TASK
All of the material below is to be returned exactly.

DATA IN THIS EXERCISE
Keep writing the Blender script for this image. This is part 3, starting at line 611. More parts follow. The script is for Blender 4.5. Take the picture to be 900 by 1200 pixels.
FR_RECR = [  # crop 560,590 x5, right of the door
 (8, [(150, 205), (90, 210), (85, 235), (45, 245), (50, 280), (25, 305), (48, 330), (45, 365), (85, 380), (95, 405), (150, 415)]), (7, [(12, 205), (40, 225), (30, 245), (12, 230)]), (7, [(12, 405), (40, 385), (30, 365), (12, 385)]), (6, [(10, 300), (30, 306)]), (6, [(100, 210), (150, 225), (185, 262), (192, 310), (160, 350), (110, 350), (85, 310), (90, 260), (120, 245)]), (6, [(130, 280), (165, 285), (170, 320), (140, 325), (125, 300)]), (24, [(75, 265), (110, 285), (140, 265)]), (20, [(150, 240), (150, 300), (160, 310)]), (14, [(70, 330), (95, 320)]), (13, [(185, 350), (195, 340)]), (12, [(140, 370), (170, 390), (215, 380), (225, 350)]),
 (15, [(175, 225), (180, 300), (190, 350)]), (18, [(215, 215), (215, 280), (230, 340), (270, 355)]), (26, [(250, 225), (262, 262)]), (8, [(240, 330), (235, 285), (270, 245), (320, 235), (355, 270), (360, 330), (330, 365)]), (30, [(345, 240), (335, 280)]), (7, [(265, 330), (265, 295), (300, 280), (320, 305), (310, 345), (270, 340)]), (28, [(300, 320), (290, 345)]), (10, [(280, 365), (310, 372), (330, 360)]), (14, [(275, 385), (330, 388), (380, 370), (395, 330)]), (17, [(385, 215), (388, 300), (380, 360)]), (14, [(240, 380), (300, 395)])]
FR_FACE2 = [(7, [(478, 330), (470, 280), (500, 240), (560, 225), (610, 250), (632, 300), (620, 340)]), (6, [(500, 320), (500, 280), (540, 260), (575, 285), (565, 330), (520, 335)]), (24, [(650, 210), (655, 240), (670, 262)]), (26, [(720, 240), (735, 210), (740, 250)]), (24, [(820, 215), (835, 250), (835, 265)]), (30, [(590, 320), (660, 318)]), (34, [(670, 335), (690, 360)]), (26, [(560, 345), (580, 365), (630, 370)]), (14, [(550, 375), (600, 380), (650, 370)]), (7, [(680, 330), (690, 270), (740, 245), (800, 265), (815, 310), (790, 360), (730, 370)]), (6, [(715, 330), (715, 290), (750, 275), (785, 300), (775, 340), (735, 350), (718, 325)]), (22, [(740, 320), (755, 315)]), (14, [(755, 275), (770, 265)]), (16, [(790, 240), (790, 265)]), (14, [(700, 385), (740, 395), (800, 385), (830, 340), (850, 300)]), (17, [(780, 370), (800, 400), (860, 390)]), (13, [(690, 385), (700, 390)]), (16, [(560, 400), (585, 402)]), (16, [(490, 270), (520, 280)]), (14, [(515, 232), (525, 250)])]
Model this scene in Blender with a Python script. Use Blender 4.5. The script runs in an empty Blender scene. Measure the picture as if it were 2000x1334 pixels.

RESPONSE FOR THIS EXERCISE
Keep writing the Blender script for this image. This is part 3, starting at line 611. More parts follow. The script is for Blender 4.5. Take the picture to be 900 by 1200 pixels.
FR_RECR = [  # crop 560,590 x5, right of the door
 (8, [(150, 205), (90, 210), (85, 235), (45, 245), (50, 280), (25, 305), (48, 330), (45, 365), (85, 380), (95, 405), (150, 415)]), (7, [(12, 205), (40, 225), (30, 245), (12, 230)]), (7, [(12, 405), (40, 385), (30, 365), (12, 385)]), (6, [(10, 300), (30, 306)]), (6, [(100, 210), (150, 225), (185, 262), (192, 310), (160, 350), (110, 350), (85, 310), (90, 260), (120, 245)]), (6, [(130, 280), (165, 285), (170, 320), (140, 325), (125, 300)]), (24, [(75, 265), (110, 285), (140, 265)]), (20, [(150, 240), (150, 300), (160, 310)]), (14, [(70, 330), (95, 320)]), (13, [(185, 350), (195, 340)]), (12, [(140, 370), (170, 390), (215, 380), (225, 350)]),
 (15, [(175, 225), (180, 300), (190, 350)]), (18, [(215, 215), (215, 280), (230, 340), (270, 355)]), (26, [(250, 225), (262, 262)]), (8, [(240, 330), (235, 285), (270, 245), (320, 235), (355, 270), (360, 330), (330, 365)]), (30, [(345, 240), (335, 280)]), (7, [(265, 330), (265, 295), (300, 280), (320, 305), (310, 345), (270, 340)]), (28, [(300, 320), (290, 345)]), (10, [(280, 365), (310, 372), (330, 360)]), (14, [(275, 385), (330, 388), (380, 370), (395, 330)]), (17, [(385, 215), (388, 300), (380, 360)]), (14, [(240, 380), (300, 395)])]
FR_FACE2 = [(7, [(478, 330), (470, 280), (500, 240), (560, 225), (610, 250), (632, 300), (620, 340)]), (6, [(500, 320), (500, 280), (540, 260), (575, 285), (565, 330), (520, 335)]), (24, [(650, 210), (655, 240), (670, 262)]), (26, [(720, 240), (735, 210), (740, 250)]), (24, [(820, 215), (835, 250), (835, 265)]), (30, [(590, 320), (660, 318)]), (34, [(670, 335), (690, 360)]), (26, [(560, 345), (580, 365), (630, 370)]), (14, [(550, 375), (600, 380), (650, 370)]), (7, [(680, 330), (690, 270), (740, 245), (800, 265), (815, 310), (790, 360), (730, 370)]), (6, [(715, 330), (715, 290), (750, 275), (785, 300), (775, 340), (735, 350), (718, 325)]), (22, [(740, 320), (755, 315)]), (14, [(755, 275), (770, 265)]), (16, [(790, 240), (790, 265)]), (14, [(700, 385), (740, 395), (800, 385), (830, 340), (850, 300)]), (17, [(780, 370), (800, 400), (860, 390)]), (13, [(690, 385), (700, 390)]), (16, [(560, 400), (585, 402)]), (16, [(490, 270), (520, 280)]), (14, [(515, 232), (525, 250)])]
Model this scene in Blender with a Python script. Use Blender 4.5. The script runs in an empty Blender scene. Measure the picture as if it were 2000x1334 pixels.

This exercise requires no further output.